Another major name in the coaching world, Tatiana Tarasova, calls Bianchetti "the architect of the new era in figure skating." Dick Button, Robin Cousins, the Protopopovs and Brian Orser all wrote endorsements. No doubt those who are trashed in the book will feel differently. Recipients of acid-coated jibes include the current ISU President, Ottavio Cinquanta, whom Bianchetti has known since he was a youngster.

She includes some amusing incidents such as when in 1989, another member of the Council, Lawrence Demmy, thought he had made a great deal on the black market illegally changing money in Bulgaria, a crime for which he could have gone to jail if caught. But the black marketeers outfoxed him. When he went to unwrap the package of money, there was a genuine bill on the top of what looked like a stock of money, but the rest was merely paper.

Unfortunately Demmy had taken the Council members to a very expensive restaurant to calm down the atmosphere after a very unproductive meeting Bianchetti termed "poisonous." He planned to pay with this money. When the trick was discovered Demmy's guests were left to turn out their pockets trying to rustle up enough cash to pay the bill. (The reviewer received confirmation of this incident from another high ISU official.)

Pages 88-153 are absolutely riveting, beginning in 1988 when Bianchetti left her position as head of the ISU Figure Skating Committee and ran successfully for office as one of the 11 Council members. "It did not take long for me to find out what a mistake I had committed in running for Council," she writes and, indeed, her days in that elevated status were stormy and short. She railed against the organization and they turned their backs on her.

She writes of her disgust, "The ISU was run like a little mom-and-dad corner store with the general secretary sitting on top of the Union's money."

The Council schemed against her and eventually, in 1992, gave her a vote of "no confidence" which led to her ouster. One chapter is named "The Dirty Game Begins." She makes many charges, including very serious ones -- that minutes of meetings were rewritten to change the truth. Understandably, but unfortunately, the book uses the Salt Lake City 2002 Olympic pairs scandal as a marketing ploy to attract as large an audience as possible, even though Ms. Bianchetti's "reign" was long over by then.

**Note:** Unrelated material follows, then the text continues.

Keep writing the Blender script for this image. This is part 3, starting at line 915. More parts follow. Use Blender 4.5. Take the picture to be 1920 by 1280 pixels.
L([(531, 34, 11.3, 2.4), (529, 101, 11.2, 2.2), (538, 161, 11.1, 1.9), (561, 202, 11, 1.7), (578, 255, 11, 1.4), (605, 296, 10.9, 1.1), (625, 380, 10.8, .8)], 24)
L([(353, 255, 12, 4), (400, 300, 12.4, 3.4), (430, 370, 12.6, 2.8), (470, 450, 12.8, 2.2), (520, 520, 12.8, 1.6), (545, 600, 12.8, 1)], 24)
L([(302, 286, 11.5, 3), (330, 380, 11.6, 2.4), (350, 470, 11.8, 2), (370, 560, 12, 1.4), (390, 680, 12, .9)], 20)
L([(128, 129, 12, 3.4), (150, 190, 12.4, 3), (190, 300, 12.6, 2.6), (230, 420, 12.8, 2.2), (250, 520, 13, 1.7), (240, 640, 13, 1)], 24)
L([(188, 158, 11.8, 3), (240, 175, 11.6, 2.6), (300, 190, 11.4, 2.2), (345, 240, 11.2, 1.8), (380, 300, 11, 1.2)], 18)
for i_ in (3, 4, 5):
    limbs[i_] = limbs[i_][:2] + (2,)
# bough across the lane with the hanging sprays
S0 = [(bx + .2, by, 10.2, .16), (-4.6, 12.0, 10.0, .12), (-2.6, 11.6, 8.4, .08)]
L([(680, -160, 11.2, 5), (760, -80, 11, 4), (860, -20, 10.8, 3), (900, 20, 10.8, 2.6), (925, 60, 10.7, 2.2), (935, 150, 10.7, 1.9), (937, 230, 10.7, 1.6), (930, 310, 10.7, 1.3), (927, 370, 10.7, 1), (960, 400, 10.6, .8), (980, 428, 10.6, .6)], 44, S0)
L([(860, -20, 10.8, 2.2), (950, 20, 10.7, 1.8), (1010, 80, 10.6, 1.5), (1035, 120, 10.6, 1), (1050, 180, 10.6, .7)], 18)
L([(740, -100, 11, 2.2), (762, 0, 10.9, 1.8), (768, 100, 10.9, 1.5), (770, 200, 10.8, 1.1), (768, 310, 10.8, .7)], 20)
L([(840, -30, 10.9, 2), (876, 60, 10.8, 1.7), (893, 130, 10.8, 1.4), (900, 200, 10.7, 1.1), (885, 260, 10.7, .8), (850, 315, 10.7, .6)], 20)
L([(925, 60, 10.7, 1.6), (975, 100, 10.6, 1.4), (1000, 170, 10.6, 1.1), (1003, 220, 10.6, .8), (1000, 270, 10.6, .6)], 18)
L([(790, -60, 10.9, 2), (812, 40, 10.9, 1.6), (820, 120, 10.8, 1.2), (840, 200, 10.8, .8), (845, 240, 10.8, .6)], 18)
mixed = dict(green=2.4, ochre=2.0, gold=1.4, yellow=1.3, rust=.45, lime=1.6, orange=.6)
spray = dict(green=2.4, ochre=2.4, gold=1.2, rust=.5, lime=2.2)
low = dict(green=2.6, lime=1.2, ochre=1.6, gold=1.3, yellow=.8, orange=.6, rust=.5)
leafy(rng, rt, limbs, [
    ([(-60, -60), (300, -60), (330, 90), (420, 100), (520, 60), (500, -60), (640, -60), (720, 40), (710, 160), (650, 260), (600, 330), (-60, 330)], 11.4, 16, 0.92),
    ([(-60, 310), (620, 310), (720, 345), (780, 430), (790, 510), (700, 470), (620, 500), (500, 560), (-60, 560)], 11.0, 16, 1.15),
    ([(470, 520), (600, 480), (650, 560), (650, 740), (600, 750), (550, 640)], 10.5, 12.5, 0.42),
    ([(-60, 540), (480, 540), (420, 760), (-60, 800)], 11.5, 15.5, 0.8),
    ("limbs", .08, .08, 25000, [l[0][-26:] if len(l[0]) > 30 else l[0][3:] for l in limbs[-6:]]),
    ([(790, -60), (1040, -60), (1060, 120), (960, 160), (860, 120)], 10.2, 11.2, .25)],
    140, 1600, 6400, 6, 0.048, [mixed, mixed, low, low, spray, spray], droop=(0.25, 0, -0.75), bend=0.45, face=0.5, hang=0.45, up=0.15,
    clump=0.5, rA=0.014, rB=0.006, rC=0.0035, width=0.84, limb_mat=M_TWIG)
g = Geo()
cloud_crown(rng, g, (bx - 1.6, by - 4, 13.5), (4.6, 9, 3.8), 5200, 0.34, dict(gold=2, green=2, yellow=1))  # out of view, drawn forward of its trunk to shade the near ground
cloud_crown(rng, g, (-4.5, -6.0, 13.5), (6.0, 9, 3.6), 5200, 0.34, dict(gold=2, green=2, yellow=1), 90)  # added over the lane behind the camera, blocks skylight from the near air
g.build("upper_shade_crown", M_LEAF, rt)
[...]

She watched those Games on television and from this restricted view, and from her conversations with many friends still involved in the sport, she presents the three page Chapter One on her theory of the behavior of why the French Judge Marie Reine Le Gougne voted for the Russian pair. She returns to this scandal much, much later -- beginning at Chapter 34 "The Other Victims, 2002." In 2003 Bianchetti became part of the newly formed World Skating Federation. The aims of this organization and progress, or rather the lack thereof, are also discussed.

There are both many laughable and sad revelations. The ISU, which dealt with million dollar television contracts, did not have a treasurer, or even a legal staff member, until relatively recently. And Bianchetti's take on the many past judging scandals is priceless.

At one point she contends that Katarina Witt made "a mess of her figures" in her last championship (Worlds 1988), for which Bianchetti was the Referee. She writes that she and her Assistant Referee, Britta Lindgren, thought Witt should have been no higher than sixth in this section. However, six of the nine judges put the twice-Olympic champion first.

(Bianchetti's comments will be very gratifying to Liz Manley's coach, Peter Dunfield, who was so mad at the situation he escorted people onto the ice after the loops for a close up look at Manley's and Witt's tracings. Certainly on that figure, Manley's were far superior.)

Chapter 38 takes a rather prejudiced look at "The Revolutionary New Judging System 2004."

Bianchetti concludes in a lighter mood with "The Skaters Who Made the Sport Great," starting with the Protopopovs and concluding with Michelle Kwan.

The trouble with these memoirs is that those who are attacked don't get a chance to reply. It is possible that everything Bianchetti says is the unbiased full truth, but how can we really know that? In any case, the book makes juicy reading.